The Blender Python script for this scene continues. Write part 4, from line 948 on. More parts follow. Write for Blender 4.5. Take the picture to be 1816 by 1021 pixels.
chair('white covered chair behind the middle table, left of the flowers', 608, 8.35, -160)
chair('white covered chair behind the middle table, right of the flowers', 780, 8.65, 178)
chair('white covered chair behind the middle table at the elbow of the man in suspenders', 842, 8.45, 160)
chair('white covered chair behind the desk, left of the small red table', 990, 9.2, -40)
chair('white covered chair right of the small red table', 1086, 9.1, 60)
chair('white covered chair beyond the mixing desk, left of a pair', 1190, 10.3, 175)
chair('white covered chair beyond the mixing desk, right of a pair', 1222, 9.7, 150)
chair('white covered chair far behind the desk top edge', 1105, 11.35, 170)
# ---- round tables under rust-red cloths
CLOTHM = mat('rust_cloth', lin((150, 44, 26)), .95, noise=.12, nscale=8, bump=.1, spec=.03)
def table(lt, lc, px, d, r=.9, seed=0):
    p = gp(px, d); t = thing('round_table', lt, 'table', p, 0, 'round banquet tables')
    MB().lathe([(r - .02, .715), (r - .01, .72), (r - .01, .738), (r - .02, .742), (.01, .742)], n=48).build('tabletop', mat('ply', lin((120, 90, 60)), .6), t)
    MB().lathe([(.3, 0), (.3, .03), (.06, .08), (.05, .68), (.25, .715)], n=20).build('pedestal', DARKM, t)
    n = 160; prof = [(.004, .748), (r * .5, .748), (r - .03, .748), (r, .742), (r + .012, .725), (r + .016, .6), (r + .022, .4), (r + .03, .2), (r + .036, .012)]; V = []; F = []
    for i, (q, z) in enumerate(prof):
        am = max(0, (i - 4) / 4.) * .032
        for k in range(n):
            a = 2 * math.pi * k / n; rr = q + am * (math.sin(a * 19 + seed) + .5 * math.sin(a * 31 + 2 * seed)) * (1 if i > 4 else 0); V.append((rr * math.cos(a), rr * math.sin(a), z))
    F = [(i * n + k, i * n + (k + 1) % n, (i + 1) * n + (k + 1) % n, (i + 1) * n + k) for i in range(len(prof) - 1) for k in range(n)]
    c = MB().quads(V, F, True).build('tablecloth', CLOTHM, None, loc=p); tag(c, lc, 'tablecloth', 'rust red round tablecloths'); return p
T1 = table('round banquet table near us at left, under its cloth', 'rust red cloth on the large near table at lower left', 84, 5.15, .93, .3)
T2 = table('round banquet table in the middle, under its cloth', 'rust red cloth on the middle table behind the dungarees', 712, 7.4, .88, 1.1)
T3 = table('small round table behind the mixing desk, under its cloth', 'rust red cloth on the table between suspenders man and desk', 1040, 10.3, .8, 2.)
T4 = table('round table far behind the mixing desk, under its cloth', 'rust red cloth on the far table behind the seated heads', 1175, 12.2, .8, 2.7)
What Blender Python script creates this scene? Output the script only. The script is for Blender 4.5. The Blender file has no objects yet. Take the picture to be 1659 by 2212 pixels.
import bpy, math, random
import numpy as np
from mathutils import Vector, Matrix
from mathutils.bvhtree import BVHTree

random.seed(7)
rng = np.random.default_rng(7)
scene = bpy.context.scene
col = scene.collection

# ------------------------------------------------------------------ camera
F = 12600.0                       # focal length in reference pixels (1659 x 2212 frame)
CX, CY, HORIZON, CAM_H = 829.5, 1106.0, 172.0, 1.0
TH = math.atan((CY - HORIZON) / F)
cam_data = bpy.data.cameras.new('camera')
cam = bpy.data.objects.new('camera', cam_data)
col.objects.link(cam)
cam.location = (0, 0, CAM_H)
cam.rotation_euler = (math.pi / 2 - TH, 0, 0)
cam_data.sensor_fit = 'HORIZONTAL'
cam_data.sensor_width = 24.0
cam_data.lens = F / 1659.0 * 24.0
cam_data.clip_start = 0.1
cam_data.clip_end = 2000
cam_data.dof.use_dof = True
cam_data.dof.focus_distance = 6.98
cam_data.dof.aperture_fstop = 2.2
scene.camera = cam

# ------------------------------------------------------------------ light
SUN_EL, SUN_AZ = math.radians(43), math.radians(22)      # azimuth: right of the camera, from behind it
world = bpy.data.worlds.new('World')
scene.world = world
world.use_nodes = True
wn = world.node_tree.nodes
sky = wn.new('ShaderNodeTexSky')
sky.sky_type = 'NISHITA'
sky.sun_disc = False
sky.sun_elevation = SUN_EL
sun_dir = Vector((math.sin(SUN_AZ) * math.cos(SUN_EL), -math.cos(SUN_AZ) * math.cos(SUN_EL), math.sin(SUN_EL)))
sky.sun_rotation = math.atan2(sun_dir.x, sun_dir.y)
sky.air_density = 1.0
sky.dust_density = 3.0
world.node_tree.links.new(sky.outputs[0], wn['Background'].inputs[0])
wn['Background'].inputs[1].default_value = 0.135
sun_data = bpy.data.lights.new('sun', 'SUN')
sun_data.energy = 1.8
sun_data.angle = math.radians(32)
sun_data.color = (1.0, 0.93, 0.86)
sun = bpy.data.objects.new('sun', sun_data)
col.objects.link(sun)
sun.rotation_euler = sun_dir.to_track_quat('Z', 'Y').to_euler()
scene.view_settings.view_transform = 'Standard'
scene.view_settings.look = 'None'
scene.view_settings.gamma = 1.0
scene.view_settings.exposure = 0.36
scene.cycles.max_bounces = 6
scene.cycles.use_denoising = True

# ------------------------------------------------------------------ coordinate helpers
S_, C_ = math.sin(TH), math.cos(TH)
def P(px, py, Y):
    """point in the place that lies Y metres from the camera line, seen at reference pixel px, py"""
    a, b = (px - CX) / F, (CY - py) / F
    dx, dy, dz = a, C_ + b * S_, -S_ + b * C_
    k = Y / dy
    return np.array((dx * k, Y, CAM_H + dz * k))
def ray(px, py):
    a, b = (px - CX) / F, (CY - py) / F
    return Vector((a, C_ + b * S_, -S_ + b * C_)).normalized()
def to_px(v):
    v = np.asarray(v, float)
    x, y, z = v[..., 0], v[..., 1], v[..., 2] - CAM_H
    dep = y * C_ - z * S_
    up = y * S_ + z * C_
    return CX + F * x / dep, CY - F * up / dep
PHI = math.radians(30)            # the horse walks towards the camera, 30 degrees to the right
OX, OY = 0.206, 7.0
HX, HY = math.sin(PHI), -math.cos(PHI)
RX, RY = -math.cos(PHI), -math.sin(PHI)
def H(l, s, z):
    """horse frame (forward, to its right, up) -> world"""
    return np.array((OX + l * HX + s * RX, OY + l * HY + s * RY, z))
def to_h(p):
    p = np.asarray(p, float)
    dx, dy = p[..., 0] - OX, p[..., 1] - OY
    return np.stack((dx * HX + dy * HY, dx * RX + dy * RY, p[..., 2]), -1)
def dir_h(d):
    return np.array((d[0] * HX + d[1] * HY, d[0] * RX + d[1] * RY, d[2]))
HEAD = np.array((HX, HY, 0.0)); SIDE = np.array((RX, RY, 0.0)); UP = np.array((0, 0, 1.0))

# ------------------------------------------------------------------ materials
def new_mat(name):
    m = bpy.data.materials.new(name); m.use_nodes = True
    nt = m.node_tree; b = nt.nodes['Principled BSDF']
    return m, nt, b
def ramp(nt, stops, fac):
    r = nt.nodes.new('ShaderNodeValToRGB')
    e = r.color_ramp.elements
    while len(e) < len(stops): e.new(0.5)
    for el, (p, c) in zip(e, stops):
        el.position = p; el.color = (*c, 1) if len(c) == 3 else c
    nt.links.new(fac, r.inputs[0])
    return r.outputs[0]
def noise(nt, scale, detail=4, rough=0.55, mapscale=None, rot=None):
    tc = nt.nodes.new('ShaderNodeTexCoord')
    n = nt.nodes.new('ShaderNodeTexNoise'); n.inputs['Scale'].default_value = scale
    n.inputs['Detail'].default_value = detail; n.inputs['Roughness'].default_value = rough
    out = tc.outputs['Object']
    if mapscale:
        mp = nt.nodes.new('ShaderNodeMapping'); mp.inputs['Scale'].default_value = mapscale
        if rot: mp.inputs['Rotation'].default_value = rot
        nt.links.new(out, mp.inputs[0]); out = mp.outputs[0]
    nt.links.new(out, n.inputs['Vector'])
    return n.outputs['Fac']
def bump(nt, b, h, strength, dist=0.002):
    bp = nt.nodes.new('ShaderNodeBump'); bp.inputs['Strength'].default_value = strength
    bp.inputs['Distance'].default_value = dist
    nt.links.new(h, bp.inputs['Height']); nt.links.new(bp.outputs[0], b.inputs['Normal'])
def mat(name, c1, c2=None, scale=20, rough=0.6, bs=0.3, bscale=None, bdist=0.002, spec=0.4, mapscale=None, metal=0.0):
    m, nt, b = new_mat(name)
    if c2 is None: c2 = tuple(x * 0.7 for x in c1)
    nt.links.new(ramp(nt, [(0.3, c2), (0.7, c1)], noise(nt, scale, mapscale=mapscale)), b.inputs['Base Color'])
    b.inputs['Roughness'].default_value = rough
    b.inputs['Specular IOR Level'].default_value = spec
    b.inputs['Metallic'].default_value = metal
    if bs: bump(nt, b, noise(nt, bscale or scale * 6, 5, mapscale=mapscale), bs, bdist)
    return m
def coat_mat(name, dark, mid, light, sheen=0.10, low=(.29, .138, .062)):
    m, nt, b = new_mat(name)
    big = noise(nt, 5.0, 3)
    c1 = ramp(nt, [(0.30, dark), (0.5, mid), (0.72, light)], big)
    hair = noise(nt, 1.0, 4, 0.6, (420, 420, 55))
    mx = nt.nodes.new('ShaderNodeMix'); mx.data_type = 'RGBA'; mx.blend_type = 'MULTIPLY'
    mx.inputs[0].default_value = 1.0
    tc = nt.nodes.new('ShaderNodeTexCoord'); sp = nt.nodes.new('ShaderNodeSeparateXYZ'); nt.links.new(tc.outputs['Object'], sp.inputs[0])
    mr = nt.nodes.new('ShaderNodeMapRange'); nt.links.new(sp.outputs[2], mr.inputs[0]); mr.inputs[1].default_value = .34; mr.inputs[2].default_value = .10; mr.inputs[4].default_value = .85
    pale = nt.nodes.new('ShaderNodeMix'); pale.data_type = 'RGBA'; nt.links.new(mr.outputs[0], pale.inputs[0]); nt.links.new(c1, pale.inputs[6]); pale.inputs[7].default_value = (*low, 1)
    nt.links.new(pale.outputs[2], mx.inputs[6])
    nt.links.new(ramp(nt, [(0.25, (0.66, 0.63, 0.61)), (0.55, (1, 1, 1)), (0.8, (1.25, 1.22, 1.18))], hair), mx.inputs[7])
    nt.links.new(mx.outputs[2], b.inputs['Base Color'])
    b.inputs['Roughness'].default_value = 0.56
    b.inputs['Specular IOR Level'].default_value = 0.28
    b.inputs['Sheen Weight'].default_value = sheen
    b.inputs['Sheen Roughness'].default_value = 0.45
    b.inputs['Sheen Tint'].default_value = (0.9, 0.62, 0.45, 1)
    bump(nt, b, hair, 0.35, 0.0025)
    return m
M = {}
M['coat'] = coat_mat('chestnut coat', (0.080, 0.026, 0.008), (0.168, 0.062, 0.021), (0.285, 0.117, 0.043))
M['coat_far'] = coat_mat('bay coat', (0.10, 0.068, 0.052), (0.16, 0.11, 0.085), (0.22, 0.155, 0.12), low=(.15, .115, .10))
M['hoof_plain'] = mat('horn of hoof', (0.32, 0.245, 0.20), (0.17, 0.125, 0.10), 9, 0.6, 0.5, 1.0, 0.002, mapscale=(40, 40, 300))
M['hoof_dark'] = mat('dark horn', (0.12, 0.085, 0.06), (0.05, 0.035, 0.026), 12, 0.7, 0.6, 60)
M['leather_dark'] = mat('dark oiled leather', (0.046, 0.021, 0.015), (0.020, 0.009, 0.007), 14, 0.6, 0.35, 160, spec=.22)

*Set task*
The lines to be given again exactly are those from the one containing "What Blender Python" up to and including the one containing "col = scene.collection".

*Expected answer*
What Blender Python script creates this scene? Output the script only. The script is for Blender 4.5. The Blender file has no objects yet. Take the picture to be 1659 by 2212 pixels.
import bpy, math, random
import numpy as np
from mathutils import Vector, Matrix
from mathutils.bvhtree import BVHTree

random.seed(7)
rng = np.random.default_rng(7)
scene = bpy.context.scene
col = scene.collection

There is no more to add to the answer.